Data shown:

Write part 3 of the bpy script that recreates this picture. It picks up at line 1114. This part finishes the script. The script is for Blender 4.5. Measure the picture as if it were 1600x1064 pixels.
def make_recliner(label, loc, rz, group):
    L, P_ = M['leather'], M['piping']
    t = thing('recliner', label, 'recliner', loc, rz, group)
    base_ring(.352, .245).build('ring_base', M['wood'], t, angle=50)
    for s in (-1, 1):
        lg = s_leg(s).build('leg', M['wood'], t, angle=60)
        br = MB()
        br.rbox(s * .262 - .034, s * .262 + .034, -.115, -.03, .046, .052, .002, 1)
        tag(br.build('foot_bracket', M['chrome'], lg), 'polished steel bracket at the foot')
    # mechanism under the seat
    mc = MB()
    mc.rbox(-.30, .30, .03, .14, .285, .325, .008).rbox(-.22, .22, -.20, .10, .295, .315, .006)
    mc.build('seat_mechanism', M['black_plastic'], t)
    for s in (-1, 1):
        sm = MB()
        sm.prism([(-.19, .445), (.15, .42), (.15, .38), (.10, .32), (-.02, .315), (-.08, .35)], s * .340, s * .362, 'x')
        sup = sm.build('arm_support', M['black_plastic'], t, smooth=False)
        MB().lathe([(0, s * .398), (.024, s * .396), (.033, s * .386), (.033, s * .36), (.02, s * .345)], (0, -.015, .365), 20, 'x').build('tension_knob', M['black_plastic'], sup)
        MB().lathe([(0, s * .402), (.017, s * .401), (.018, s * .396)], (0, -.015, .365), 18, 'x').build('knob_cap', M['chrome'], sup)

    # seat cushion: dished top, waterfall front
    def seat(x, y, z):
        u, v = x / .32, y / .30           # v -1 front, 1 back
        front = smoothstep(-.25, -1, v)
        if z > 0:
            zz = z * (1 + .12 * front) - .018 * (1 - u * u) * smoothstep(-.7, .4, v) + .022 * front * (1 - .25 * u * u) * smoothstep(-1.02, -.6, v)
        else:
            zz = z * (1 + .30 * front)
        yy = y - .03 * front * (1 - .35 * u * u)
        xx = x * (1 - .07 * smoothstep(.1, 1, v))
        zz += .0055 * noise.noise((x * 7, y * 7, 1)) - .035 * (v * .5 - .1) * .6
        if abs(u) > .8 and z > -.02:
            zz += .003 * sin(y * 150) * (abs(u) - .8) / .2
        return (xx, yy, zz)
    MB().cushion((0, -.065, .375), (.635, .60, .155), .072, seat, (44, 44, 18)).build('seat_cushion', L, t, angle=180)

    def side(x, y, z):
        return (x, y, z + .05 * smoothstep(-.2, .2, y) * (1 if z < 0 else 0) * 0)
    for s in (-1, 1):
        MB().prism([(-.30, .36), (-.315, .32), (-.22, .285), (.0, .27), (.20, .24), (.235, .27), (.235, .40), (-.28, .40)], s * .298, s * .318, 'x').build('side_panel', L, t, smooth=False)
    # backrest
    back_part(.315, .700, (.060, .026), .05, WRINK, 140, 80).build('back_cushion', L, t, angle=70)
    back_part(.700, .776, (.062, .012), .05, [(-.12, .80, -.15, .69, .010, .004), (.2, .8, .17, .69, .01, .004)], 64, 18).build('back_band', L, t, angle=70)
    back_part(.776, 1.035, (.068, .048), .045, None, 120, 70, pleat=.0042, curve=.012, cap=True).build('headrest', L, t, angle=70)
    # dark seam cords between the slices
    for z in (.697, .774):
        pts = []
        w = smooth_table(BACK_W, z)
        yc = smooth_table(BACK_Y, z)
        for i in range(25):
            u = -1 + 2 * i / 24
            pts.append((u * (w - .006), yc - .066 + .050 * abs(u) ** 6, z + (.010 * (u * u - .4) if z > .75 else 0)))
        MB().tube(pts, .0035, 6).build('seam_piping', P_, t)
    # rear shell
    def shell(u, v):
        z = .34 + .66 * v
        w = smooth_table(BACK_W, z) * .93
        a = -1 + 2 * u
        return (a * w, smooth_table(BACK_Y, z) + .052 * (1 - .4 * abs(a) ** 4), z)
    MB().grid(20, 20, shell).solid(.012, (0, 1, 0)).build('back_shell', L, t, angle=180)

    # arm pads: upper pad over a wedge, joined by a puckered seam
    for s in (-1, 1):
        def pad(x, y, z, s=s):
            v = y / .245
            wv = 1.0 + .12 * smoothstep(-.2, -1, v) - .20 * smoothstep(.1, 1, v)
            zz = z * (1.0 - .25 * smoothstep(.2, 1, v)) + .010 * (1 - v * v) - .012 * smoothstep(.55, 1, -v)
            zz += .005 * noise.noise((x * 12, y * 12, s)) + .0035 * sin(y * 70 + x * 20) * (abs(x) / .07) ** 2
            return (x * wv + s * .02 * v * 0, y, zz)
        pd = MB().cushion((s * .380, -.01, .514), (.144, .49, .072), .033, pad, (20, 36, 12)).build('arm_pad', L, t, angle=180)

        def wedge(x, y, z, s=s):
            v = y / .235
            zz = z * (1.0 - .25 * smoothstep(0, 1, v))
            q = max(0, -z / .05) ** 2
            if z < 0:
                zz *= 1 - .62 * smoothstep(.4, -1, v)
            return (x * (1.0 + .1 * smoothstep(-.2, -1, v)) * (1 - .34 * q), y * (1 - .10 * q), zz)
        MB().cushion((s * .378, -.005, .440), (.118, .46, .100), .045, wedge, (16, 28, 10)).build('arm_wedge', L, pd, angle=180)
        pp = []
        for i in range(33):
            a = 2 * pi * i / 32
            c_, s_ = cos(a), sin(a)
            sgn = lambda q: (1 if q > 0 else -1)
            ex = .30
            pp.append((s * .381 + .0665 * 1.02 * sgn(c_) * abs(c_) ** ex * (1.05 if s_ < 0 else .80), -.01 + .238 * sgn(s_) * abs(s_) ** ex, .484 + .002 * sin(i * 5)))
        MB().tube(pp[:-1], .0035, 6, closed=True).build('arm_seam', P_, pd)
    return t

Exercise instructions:
Extract, word for word, each line of the listing above.

Output of the task:
Write part 3 of the bpy script that recreates this picture. It picks up at line 1114. This part finishes the script. The script is for Blender 4.5. Measure the picture as if it were 1600x1064 pixels.
def make_recliner(label, loc, rz, group):
    L, P_ = M['leather'], M['piping']
    t = thing('recliner', label, 'recliner', loc, rz, group)
    base_ring(.352, .245).build('ring_base', M['wood'], t, angle=50)
    for s in (-1, 1):
        lg = s_leg(s).build('leg', M['wood'], t, angle=60)
        br = MB()
        br.rbox(s * .262 - .034, s * .262 + .034, -.115, -.03, .046, .052, .002, 1)
        tag(br.build('foot_bracket', M['chrome'], lg), 'polished steel bracket at the foot')
    # mechanism under the seat
    mc = MB()
    mc.rbox(-.30, .30, .03, .14, .285, .325, .008).rbox(-.22, .22, -.20, .10, .295, .315, .006)
    mc.build('seat_mechanism', M['black_plastic'], t)
    for s in (-1, 1):
        sm = MB()
        sm.prism([(-.19, .445), (.15, .42), (.15, .38), (.10, .32), (-.02, .315), (-.08, .35)], s * .340, s * .362, 'x')
        sup = sm.build('arm_support', M['black_plastic'], t, smooth=False)
        MB().lathe([(0, s * .398), (.024, s * .396), (.033, s * .386), (.033, s * .36), (.02, s * .345)], (0, -.015, .365), 20, 'x').build('tension_knob', M['black_plastic'], sup)
        MB().lathe([(0, s * .402), (.017, s * .401), (.018, s * .396)], (0, -.015, .365), 18, 'x').build('knob_cap', M['chrome'], sup)

    # seat cushion: dished top, waterfall front
    def seat(x, y, z):
        u, v = x / .32, y / .30           # v -1 front, 1 back
        front = smoothstep(-.25, -1, v)
        if z > 0:
            zz = z * (1 + .12 * front) - .018 * (1 - u * u) * smoothstep(-.7, .4, v) + .022 * front * (1 - .25 * u * u) * smoothstep(-1.02, -.6, v)
        else:
            zz = z * (1 + .30 * front)
        yy = y - .03 * front * (1 - .35 * u * u)
        xx = x * (1 - .07 * smoothstep(.1, 1, v))
        zz += .0055 * noise.noise((x * 7, y * 7, 1)) - .035 * (v * .5 - .1) * .6
        if abs(u) > .8 and z > -.02:
            zz += .003 * sin(y * 150) * (abs(u) - .8) / .2
        return (xx, yy, zz)
    MB().cushion((0, -.065, .375), (.635, .60, .155), .072, seat, (44, 44, 18)).build('seat_cushion', L, t, angle=180)

    def side(x, y, z):
        return (x, y, z + .05 * smoothstep(-.2, .2, y) * (1 if z < 0 else 0) * 0)
    for s in (-1, 1):
        MB().prism([(-.30, .36), (-.315, .32), (-.22, .285), (.0, .27), (.20, .24), (.235, .27), (.235, .40), (-.28, .40)], s * .298, s * .318, 'x').build('side_panel', L, t, smooth=False)
    # backrest
    back_part(.315, .700, (.060, .026), .05, WRINK, 140, 80).build('back_cushion', L, t, angle=70)
    back_part(.700, .776, (.062, .012), .05, [(-.12, .80, -.15, .69, .010, .004), (.2, .8, .17, .69, .01, .004)], 64, 18).build('back_band', L, t, angle=70)
    back_part(.776, 1.035, (.068, .048), .045, None, 120, 70, pleat=.0042, curve=.012, cap=True).build('headrest', L, t, angle=70)
    # dark seam cords between the slices
    for z in (.697, .774):
        pts = []
        w = smooth_table(BACK_W, z)
        yc = smooth_table(BACK_Y, z)
        for i in range(25):
            u = -1 + 2 * i / 24
            pts.append((u * (w - .006), yc - .066 + .050 * abs(u) ** 6, z + (.010 * (u * u - .4) if z > .75 else 0)))
        MB().tube(pts, .0035, 6).build('seam_piping', P_, t)
    # rear shell
    def shell(u, v):
        z = .34 + .66 * v
        w = smooth_table(BACK_W, z) * .93
        a = -1 + 2 * u
        return (a * w, smooth_table(BACK_Y, z) + .052 * (1 - .4 * abs(a) ** 4), z)
    MB().grid(20, 20, shell).solid(.012, (0, 1, 0)).build('back_shell', L, t, angle=180)

    # arm pads: upper pad over a wedge, joined by a puckered seam
    for s in (-1, 1):
        def pad(x, y, z, s=s):
            v = y / .245
            wv = 1.0 + .12 * smoothstep(-.2, -1, v) - .20 * smoothstep(.1, 1, v)
            zz = z * (1.0 - .25 * smoothstep(.2, 1, v)) + .010 * (1 - v * v) - .012 * smoothstep(.55, 1, -v)
            zz += .005 * noise.noise((x * 12, y * 12, s)) + .0035 * sin(y * 70 + x * 20) * (abs(x) / .07) ** 2
            return (x * wv + s * .02 * v * 0, y, zz)
        pd = MB().cushion((s * .380, -.01, .514), (.144, .49, .072), .033, pad, (20, 36, 12)).build('arm_pad', L, t, angle=180)

        def wedge(x, y, z, s=s):
            v = y / .235
            zz = z * (1.0 - .25 * smoothstep(0, 1, v))
            q = max(0, -z / .05) ** 2
            if z < 0:
                zz *= 1 - .62 * smoothstep(.4, -1, v)
            return (x * (1.0 + .1 * smoothstep(-.2, -1, v)) * (1 - .34 * q), y * (1 - .10 * q), zz)
        MB().cushion((s * .378, -.005, .440), (.118, .46, .100), .045, wedge, (16, 28, 10)).build('arm_wedge', L, pd, angle=180)
        pp = []
        for i in range(33):
            a = 2 * pi * i / 32
            c_, s_ = cos(a), sin(a)
            sgn = lambda q: (1 if q > 0 else -1)
            ex = .30
            pp.append((s * .381 + .0665 * 1.02 * sgn(c_) * abs(c_) ** ex * (1.05 if s_ < 0 else .80), -.01 + .238 * sgn(s_) * abs(s_) ** ex, .484 + .002 * sin(i * 5)))
        MB().tube(pp[:-1], .0035, 6, closed=True).build('arm_seam', P_, pd)
    return t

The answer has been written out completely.